Further, nothing that came to our attention in the course of such review has caused us to believe that, insofar as relevant to the offering of the Securities,

(a) the Registration Statement, as of the date of the Prospectus Supplement, contained any untrue statement of a material fact or omitted to state any material fact required to be stated therein or necessary to make the statements therein not misleading, or

(b) the Pricing Disclosure Package, as of [__:00] [A/P].M. on ______, __, 200_ , contained any untrue statement of a material fact or omitted to state any material fact necessary in order to make the statements therein, in the light of the circumstances under which they were made, not misleading, or

(c) the Basic Prospectus, as supplemented by the Prospectus Supplement, as of the date of the Prospectus Supplement, contained any untrue statement of a material fact or omitted to state any material fact necessary in order to make the statements therein, in the light of the circumstances under which they were made, not misleading.

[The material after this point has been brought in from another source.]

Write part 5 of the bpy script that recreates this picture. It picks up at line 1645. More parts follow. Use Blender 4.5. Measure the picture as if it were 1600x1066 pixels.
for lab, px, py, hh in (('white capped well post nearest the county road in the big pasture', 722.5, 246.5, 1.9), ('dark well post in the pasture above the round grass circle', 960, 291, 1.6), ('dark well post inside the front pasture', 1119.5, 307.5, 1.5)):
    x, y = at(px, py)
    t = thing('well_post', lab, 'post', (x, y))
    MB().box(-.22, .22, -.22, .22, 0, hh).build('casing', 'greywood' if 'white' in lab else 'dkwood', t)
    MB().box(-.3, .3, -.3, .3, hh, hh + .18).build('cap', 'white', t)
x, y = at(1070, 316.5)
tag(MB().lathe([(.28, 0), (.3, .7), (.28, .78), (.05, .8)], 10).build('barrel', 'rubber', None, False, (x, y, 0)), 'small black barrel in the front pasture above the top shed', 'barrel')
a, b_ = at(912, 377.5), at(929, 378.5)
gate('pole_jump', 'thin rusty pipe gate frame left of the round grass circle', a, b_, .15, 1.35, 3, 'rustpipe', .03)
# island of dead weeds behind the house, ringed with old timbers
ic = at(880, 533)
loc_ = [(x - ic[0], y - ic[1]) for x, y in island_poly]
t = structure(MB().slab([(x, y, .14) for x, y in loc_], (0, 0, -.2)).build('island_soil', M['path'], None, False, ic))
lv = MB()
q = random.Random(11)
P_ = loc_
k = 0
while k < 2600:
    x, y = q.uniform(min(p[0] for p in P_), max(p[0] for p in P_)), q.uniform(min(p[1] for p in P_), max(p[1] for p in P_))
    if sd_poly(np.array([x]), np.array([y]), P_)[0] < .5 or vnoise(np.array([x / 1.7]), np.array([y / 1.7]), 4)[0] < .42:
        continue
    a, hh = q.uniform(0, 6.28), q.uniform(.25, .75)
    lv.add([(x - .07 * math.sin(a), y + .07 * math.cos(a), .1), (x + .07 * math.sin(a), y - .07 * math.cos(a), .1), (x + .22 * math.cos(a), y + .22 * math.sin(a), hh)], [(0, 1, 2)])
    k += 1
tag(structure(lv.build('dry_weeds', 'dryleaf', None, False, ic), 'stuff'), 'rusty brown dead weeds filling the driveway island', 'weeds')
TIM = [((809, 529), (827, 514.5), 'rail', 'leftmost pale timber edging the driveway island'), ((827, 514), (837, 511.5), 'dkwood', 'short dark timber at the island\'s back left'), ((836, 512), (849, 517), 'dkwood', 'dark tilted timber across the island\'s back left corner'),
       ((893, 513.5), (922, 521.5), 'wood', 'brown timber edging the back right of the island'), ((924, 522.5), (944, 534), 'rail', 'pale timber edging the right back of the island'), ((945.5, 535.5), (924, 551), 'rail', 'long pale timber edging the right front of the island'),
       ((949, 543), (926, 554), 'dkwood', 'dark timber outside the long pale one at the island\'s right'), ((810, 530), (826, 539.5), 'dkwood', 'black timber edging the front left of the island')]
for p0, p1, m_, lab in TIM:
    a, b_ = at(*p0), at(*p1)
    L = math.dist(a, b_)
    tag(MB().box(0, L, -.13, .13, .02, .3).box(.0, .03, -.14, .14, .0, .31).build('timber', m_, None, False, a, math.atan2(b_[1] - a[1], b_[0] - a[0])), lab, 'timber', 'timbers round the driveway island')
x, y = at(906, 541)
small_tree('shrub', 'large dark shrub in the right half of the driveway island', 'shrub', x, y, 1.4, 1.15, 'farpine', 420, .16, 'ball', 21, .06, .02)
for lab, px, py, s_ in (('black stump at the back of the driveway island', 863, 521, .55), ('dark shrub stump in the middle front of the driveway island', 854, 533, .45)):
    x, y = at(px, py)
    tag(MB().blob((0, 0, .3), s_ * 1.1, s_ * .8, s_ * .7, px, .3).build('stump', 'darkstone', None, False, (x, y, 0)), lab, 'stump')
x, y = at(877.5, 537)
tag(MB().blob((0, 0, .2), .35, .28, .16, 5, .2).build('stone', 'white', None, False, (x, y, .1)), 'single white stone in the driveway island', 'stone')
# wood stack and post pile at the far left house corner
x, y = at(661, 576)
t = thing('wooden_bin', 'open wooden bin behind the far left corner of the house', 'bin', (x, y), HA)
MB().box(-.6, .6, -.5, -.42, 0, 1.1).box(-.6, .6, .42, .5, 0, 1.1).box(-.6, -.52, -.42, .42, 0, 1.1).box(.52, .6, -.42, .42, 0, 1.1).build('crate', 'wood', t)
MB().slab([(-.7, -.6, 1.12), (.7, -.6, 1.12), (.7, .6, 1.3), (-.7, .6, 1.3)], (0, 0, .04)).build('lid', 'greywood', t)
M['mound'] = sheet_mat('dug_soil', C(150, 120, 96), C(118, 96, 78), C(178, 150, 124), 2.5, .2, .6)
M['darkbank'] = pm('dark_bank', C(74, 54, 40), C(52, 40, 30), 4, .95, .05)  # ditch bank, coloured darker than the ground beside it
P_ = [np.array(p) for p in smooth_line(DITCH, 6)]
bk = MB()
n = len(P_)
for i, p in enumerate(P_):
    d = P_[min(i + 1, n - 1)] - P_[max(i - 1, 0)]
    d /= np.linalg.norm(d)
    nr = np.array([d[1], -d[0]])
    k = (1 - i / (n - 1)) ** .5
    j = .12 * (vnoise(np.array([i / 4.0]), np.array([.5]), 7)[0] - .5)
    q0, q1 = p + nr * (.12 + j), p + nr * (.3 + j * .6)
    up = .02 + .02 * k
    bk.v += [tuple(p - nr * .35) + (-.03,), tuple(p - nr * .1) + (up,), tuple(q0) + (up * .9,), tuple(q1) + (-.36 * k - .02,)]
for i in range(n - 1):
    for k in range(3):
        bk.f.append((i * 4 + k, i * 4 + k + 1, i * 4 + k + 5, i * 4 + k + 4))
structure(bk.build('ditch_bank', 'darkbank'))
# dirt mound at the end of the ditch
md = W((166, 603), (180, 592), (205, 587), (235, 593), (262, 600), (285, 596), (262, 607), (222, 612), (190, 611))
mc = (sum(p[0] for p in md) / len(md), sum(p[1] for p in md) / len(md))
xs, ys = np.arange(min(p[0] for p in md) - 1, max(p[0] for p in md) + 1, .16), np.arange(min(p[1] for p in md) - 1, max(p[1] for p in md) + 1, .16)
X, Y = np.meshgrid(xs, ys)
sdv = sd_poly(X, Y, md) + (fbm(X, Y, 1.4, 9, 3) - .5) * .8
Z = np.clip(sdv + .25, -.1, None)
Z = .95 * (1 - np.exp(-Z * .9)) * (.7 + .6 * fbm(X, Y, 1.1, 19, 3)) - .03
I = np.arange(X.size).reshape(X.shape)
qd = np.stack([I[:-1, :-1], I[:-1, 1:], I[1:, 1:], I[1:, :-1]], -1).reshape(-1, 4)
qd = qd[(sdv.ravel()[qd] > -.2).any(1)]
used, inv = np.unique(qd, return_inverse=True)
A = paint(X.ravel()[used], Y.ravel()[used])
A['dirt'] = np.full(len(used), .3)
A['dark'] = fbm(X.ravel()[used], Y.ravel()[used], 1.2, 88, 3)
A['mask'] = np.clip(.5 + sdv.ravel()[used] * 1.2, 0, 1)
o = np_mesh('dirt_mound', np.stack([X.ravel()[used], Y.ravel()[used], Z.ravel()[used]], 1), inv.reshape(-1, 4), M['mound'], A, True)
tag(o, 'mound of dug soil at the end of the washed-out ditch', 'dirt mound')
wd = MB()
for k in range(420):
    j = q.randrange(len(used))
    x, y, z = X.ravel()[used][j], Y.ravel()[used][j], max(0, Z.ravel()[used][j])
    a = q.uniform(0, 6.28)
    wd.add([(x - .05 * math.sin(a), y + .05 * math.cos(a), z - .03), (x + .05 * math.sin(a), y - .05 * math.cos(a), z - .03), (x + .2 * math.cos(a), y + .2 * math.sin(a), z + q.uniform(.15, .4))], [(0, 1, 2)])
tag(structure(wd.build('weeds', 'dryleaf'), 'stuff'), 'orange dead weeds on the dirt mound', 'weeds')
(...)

We also advise you that nothing that came to our attention in the course of the procedures described in the second sentence of the first preceding paragraph has caused us to believe that the Basic Prospectus, as supplemented by the Prospectus Supplement, as of the time of delivery of this letter, contained any untrue statement of a material fact or omitted to state any material fact necessary in order to make the statements therein, in the light of the circumstances under which they were made, not misleading.

The limitations inherent in the independent verification of factual matters and the character of determinations involved in the registration process are such, however, that we do not assume any responsibility for the accuracy, completeness or fairness of the statements contained in the Registration Statement, the Basic Prospectus, the Pricing Disclosure Package or the Prospectus Supplement except to the extent specifically noted in the fourth sentence of the second preceding paragraph. Also, we do not express any opinion or belief as to the financial statements or other financial data derived from accounting records contained in the Registration Statement, the Basic Prospectus, the Pricing Disclosure Package or the Prospectus Supplement, as to the report of management’s assessment of the effectiveness of internal control over financial reporting or the auditor’s report as to the effectiveness of internal control over financial reporting, each as included in the Registration Statement, the Basic Prospectus, the Pricing Disclosure Package or the Prospectus Supplement, or as to the statement of the eligibility of the Trustee under the Indenture under which the Securities are being issued.

This letter is furnished by us, as United States counsel to the Company, to you, as Representative of the Purchasers, solely for the benefit of the Purchasers in their capacity as such, and may not be relied upon by any other person. This letter may not be quoted, referred to or furnished to any purchaser or prospective purchaser of the Securities and may not be used in furtherance of any offer or sale of the Securities.